Aim
Copy each line exactly.
============================================================
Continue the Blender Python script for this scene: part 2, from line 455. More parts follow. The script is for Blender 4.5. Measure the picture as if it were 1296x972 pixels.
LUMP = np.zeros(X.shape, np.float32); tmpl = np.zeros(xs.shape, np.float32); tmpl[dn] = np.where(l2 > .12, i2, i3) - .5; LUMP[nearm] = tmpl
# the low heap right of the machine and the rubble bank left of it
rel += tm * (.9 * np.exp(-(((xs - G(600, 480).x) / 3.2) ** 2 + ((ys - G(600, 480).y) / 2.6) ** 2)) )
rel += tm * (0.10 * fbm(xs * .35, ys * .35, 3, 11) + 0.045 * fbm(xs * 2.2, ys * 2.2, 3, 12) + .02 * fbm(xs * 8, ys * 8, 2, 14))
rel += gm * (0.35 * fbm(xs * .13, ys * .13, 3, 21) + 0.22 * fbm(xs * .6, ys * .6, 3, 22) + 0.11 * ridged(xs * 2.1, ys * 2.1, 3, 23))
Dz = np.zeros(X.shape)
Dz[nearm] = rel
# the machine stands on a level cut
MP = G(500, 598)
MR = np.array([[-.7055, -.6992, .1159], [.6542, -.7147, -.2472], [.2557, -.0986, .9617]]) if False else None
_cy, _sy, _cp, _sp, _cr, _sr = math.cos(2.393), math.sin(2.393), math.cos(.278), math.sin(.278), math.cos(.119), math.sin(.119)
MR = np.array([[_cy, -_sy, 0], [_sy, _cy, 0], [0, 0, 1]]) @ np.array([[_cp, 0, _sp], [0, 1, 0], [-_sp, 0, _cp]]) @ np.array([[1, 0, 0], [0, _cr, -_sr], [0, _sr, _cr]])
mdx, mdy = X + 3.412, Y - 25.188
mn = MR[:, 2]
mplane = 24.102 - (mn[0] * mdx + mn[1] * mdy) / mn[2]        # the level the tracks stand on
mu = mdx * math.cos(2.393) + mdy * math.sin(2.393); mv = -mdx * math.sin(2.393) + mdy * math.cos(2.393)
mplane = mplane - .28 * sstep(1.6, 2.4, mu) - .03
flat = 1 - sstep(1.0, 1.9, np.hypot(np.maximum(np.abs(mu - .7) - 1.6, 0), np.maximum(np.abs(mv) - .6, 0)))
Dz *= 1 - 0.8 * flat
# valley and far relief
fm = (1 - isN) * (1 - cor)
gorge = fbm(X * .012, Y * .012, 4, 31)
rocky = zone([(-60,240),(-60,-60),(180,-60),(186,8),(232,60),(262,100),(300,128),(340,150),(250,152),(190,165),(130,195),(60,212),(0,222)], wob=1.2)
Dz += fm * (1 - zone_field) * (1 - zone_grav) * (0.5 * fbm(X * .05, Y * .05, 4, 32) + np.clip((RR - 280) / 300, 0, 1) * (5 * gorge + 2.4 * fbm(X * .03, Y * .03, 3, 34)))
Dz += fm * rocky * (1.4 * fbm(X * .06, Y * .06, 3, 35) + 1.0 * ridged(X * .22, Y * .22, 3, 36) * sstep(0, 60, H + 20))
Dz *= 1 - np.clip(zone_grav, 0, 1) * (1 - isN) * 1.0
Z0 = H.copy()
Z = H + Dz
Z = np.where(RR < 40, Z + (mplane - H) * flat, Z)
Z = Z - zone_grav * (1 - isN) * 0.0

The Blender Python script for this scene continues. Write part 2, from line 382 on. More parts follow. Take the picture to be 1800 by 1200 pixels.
============================================================
Response to this task
Continue the Blender Python script for this scene: part 2, from line 455. More parts follow. The script is for Blender 4.5. Measure the picture as if it were 1296x972 pixels.
LUMP = np.zeros(X.shape, np.float32); tmpl = np.zeros(xs.shape, np.float32); tmpl[dn] = np.where(l2 > .12, i2, i3) - .5; LUMP[nearm] = tmpl
# the low heap right of the machine and the rubble bank left of it
rel += tm * (.9 * np.exp(-(((xs - G(600, 480).x) / 3.2) ** 2 + ((ys - G(600, 480).y) / 2.6) ** 2)) )
rel += tm * (0.10 * fbm(xs * .35, ys * .35, 3, 11) + 0.045 * fbm(xs * 2.2, ys * 2.2, 3, 12) + .02 * fbm(xs * 8, ys * 8, 2, 14))
rel += gm * (0.35 * fbm(xs * .13, ys * .13, 3, 21) + 0.22 * fbm(xs * .6, ys * .6, 3, 22) + 0.11 * ridged(xs * 2.1, ys * 2.1, 3, 23))
Dz = np.zeros(X.shape)
Dz[nearm] = rel
# the machine stands on a level cut
MP = G(500, 598)
MR = np.array([[-.7055, -.6992, .1159], [.6542, -.7147, -.2472], [.2557, -.0986, .9617]]) if False else None
_cy, _sy, _cp, _sp, _cr, _sr = math.cos(2.393), math.sin(2.393), math.cos(.278), math.sin(.278), math.cos(.119), math.sin(.119)
MR = np.array([[_cy, -_sy, 0], [_sy, _cy, 0], [0, 0, 1]]) @ np.array([[_cp, 0, _sp], [0, 1, 0], [-_sp, 0, _cp]]) @ np.array([[1, 0, 0], [0, _cr, -_sr], [0, _sr, _cr]])
mdx, mdy = X + 3.412, Y - 25.188
mn = MR[:, 2]
mplane = 24.102 - (mn[0] * mdx + mn[1] * mdy) / mn[2]        # the level the tracks stand on
mu = mdx * math.cos(2.393) + mdy * math.sin(2.393); mv = -mdx * math.sin(2.393) + mdy * math.cos(2.393)
mplane = mplane - .28 * sstep(1.6, 2.4, mu) - .03
flat = 1 - sstep(1.0, 1.9, np.hypot(np.maximum(np.abs(mu - .7) - 1.6, 0), np.maximum(np.abs(mv) - .6, 0)))
Dz *= 1 - 0.8 * flat
# valley and far relief
fm = (1 - isN) * (1 - cor)
gorge = fbm(X * .012, Y * .012, 4, 31)
rocky = zone([(-60,240),(-60,-60),(180,-60),(186,8),(232,60),(262,100),(300,128),(340,150),(250,152),(190,165),(130,195),(60,212),(0,222)], wob=1.2)
Dz += fm * (1 - zone_field) * (1 - zone_grav) * (0.5 * fbm(X * .05, Y * .05, 4, 32) + np.clip((RR - 280) / 300, 0, 1) * (5 * gorge + 2.4 * fbm(X * .03, Y * .03, 3, 34)))
Dz += fm * rocky * (1.4 * fbm(X * .06, Y * .06, 3, 35) + 1.0 * ridged(X * .22, Y * .22, 3, 36) * sstep(0, 60, H + 20))
Dz *= 1 - np.clip(zone_grav, 0, 1) * (1 - isN) * 1.0
Z0 = H.copy()
Z = H + Dz
Z = np.where(RR < 40, Z + (mplane - H) * flat, Z)
Z = Z - zone_grav * (1 - isN) * 0.0

The Blender Python script for this scene continues. Write part 2, from line 382 on. More parts follow. Take the picture to be 1800 by 1200 pixels.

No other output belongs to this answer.